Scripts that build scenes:

::::::::::

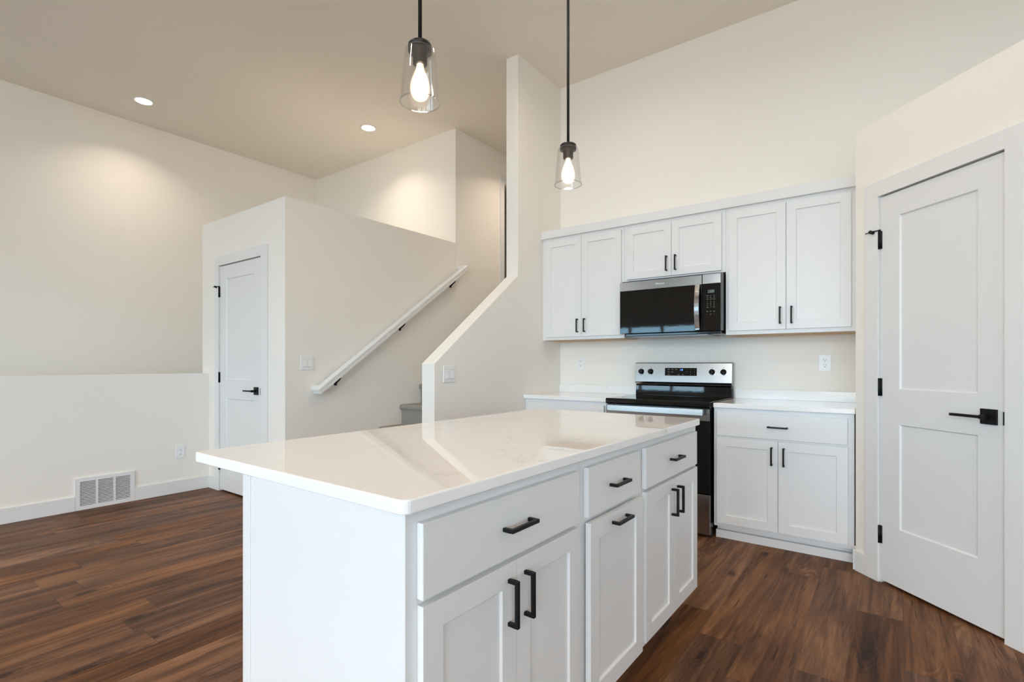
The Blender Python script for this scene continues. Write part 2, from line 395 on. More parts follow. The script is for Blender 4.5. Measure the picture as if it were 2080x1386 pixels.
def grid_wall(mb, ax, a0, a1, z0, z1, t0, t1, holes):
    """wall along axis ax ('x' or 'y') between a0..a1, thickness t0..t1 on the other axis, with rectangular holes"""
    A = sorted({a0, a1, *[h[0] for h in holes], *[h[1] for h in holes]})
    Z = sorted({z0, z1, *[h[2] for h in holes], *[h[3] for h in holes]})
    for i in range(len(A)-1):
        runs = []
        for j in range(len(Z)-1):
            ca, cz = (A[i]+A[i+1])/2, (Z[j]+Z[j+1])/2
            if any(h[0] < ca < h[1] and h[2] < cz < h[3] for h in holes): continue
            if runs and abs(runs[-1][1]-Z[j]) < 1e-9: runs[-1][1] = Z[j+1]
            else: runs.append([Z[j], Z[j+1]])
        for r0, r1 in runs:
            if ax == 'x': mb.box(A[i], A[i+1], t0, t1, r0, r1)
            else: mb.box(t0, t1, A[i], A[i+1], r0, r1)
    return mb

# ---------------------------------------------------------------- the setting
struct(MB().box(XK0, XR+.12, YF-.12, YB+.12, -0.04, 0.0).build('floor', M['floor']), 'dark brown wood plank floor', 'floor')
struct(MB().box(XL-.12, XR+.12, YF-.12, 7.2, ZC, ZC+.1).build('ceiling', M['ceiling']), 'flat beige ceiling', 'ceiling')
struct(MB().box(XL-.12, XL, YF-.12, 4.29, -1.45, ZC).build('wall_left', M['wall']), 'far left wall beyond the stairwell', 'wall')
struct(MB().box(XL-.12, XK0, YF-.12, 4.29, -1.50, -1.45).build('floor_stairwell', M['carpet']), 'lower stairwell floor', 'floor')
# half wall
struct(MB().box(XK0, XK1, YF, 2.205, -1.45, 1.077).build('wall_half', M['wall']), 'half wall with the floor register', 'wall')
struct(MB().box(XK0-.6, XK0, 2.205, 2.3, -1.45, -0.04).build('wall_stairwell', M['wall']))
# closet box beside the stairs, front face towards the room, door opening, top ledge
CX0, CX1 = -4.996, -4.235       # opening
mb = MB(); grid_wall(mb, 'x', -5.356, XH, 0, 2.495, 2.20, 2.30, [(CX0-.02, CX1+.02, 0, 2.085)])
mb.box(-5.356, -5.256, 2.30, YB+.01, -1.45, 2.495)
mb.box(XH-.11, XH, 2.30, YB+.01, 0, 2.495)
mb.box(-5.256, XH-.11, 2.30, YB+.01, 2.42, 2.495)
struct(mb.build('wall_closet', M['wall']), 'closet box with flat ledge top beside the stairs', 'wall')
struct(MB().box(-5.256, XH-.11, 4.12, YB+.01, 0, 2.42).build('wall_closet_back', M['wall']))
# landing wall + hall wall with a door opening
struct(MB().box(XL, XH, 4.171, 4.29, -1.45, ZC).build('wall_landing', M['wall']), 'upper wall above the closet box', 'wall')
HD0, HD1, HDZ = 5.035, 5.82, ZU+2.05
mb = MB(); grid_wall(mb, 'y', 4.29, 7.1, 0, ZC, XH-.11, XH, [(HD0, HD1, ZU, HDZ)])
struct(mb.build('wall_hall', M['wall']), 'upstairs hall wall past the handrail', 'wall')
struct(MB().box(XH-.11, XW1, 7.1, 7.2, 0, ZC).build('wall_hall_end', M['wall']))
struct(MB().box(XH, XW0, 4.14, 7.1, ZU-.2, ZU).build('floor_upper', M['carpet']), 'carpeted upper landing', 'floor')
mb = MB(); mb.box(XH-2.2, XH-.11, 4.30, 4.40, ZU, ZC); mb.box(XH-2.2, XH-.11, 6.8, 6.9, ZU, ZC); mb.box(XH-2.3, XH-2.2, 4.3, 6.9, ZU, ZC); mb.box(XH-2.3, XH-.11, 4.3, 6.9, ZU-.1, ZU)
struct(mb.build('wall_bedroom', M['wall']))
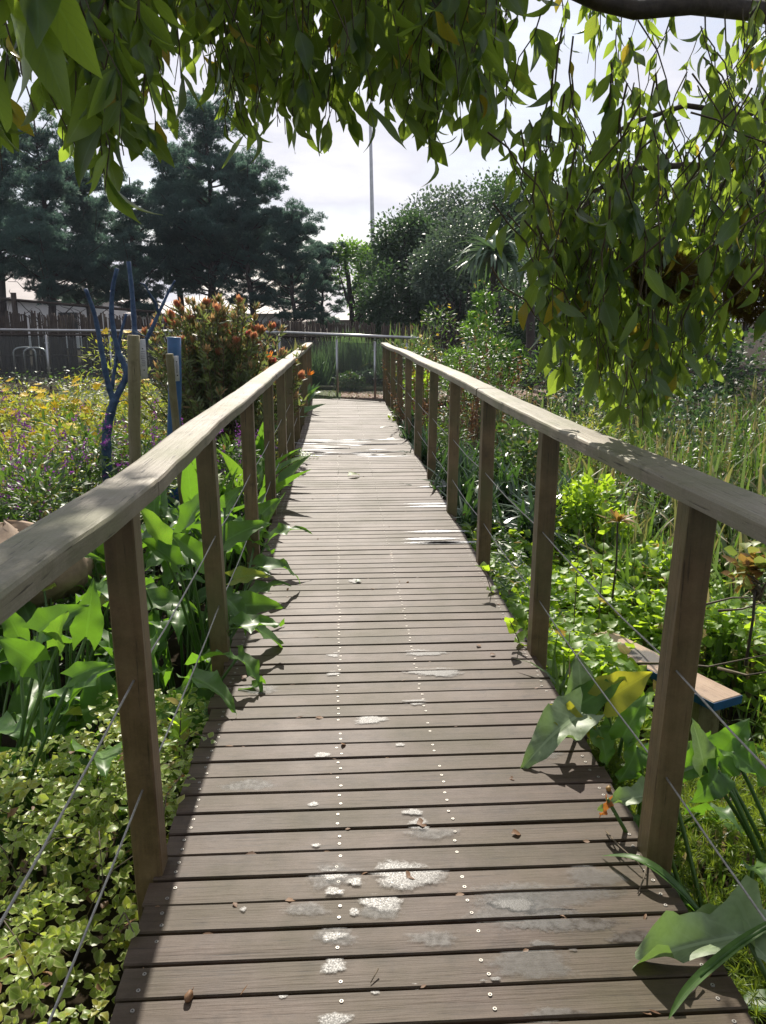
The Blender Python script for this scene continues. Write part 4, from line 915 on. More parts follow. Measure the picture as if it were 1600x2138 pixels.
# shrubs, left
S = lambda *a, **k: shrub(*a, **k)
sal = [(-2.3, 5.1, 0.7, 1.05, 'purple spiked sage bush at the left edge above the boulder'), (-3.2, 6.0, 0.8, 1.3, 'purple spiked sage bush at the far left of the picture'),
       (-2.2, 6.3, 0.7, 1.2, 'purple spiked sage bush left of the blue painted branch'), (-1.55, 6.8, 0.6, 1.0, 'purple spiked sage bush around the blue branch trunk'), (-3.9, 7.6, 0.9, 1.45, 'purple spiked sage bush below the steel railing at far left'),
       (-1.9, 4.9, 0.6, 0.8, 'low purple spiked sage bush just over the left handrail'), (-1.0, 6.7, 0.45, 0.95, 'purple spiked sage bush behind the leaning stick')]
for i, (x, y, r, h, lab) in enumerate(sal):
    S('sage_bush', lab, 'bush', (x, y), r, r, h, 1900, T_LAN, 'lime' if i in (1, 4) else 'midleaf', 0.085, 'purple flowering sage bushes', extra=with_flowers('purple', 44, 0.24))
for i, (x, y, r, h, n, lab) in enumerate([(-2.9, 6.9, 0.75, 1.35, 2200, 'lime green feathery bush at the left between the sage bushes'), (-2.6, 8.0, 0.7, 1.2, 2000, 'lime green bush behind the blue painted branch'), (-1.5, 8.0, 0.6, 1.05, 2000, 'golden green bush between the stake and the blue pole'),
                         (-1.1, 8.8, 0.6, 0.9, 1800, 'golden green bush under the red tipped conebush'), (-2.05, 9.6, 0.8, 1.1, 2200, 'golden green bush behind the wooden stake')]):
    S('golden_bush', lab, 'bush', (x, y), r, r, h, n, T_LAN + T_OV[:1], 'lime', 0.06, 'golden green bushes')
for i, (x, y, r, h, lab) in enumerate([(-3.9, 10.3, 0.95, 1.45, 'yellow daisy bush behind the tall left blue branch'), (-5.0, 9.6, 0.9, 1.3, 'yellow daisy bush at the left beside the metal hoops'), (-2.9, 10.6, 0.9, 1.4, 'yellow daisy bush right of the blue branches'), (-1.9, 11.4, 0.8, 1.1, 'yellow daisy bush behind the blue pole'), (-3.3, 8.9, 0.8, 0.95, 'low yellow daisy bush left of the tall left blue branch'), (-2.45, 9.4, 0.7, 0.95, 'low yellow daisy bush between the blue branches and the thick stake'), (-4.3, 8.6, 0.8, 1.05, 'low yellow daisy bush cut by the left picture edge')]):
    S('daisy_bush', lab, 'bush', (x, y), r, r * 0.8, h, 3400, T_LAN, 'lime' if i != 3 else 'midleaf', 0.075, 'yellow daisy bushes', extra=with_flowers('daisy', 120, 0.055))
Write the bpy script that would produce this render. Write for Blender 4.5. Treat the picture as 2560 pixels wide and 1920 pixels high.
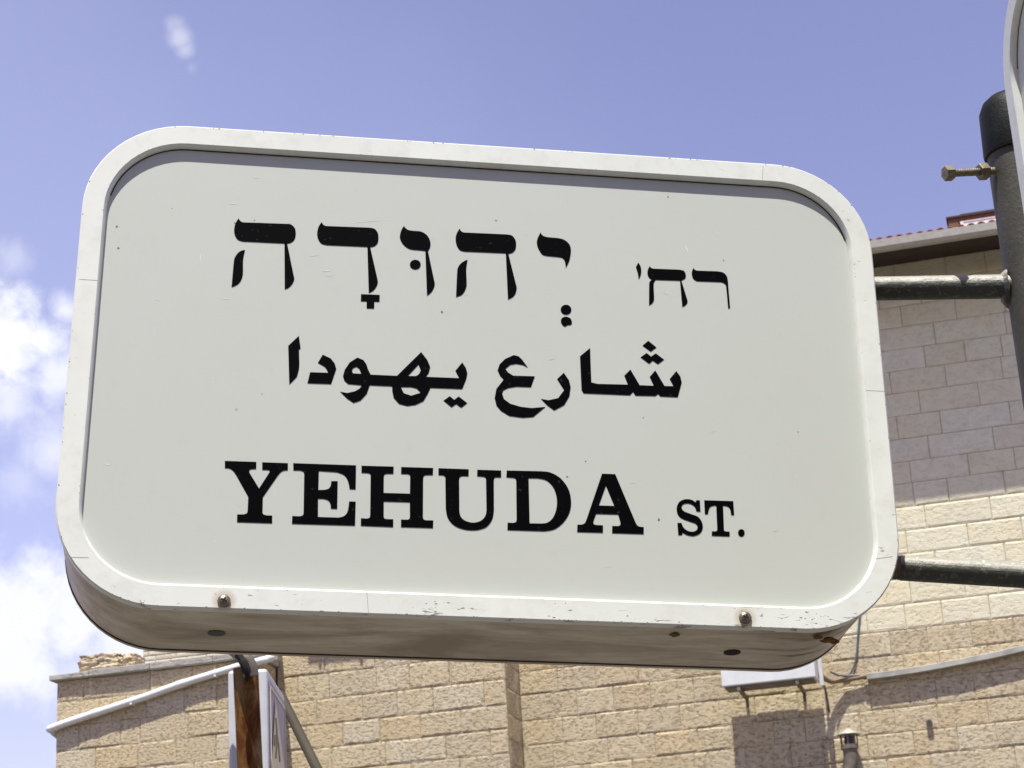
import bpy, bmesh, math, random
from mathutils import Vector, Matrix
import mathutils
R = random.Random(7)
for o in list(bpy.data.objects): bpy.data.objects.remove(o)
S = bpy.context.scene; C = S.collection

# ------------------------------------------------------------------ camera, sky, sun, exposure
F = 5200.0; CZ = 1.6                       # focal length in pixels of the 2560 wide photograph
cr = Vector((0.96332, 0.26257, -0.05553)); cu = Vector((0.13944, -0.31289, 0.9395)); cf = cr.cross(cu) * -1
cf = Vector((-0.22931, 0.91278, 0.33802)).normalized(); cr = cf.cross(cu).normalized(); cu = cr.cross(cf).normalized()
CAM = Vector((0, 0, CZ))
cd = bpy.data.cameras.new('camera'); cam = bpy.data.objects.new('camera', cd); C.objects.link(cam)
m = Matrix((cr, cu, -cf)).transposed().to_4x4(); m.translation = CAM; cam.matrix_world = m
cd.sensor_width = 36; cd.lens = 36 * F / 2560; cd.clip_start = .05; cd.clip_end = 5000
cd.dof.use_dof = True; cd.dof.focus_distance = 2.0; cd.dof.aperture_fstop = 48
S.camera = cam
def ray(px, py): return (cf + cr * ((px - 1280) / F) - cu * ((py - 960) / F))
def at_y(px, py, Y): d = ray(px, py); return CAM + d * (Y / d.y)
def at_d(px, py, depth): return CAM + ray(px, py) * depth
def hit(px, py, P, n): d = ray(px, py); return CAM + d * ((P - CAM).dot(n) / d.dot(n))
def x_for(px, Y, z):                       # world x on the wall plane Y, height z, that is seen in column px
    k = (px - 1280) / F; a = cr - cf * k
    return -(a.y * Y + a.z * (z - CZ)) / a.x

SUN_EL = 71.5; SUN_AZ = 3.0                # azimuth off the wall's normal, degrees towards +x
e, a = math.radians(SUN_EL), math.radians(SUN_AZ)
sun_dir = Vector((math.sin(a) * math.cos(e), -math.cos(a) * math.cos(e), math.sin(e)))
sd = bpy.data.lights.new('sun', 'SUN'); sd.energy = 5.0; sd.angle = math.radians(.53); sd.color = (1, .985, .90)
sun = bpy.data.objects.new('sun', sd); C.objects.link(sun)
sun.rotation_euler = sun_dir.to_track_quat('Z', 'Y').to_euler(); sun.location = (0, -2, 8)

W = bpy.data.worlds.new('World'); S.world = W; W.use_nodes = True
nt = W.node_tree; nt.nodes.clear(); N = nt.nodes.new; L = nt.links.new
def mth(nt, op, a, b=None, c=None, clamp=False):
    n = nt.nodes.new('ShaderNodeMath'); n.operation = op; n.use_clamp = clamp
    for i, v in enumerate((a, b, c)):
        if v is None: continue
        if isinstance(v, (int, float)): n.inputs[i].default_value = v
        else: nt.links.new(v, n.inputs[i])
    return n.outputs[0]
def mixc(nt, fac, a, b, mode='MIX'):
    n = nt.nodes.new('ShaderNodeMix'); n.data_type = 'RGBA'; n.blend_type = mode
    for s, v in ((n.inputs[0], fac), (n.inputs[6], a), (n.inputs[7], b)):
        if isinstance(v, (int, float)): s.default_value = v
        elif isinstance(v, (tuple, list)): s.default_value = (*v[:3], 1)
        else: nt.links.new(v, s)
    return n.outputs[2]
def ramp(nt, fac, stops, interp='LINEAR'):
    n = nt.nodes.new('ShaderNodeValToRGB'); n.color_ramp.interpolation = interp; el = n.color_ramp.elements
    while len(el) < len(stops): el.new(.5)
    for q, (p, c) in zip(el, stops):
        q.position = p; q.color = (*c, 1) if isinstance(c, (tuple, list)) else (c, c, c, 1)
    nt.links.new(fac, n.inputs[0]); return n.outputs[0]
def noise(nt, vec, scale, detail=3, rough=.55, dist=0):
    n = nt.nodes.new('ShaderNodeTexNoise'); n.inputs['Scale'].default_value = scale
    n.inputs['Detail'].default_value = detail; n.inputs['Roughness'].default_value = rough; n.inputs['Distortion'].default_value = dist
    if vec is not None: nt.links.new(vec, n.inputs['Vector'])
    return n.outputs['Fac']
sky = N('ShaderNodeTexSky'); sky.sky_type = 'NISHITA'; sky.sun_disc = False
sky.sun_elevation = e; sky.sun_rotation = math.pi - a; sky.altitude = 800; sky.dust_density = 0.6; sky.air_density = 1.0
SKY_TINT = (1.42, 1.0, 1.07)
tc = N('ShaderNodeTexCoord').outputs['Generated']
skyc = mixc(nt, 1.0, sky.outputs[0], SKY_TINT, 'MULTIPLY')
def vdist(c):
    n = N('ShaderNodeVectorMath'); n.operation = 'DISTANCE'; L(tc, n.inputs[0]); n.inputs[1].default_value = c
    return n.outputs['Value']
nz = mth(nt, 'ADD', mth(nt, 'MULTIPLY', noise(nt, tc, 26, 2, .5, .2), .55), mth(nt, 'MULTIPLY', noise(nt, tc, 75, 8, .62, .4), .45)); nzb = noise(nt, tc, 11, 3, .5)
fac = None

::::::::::

Short task: Skip all pictures and retype only the stretch from the line that holds "Write the bpy" through the line that holds "S = bpy.context.scene; C = S.collection", exactly as written.

Response to the task:
Write the bpy script that would produce this render. Write for Blender 4.5. Treat the picture as 2560 pixels wide and 1920 pixels high.
import bpy, bmesh, math, random
from mathutils import Vector, Matrix
import mathutils
R = random.Random(7)
for o in list(bpy.data.objects): bpy.data.objects.remove(o)
S = bpy.context.scene; C = S.collection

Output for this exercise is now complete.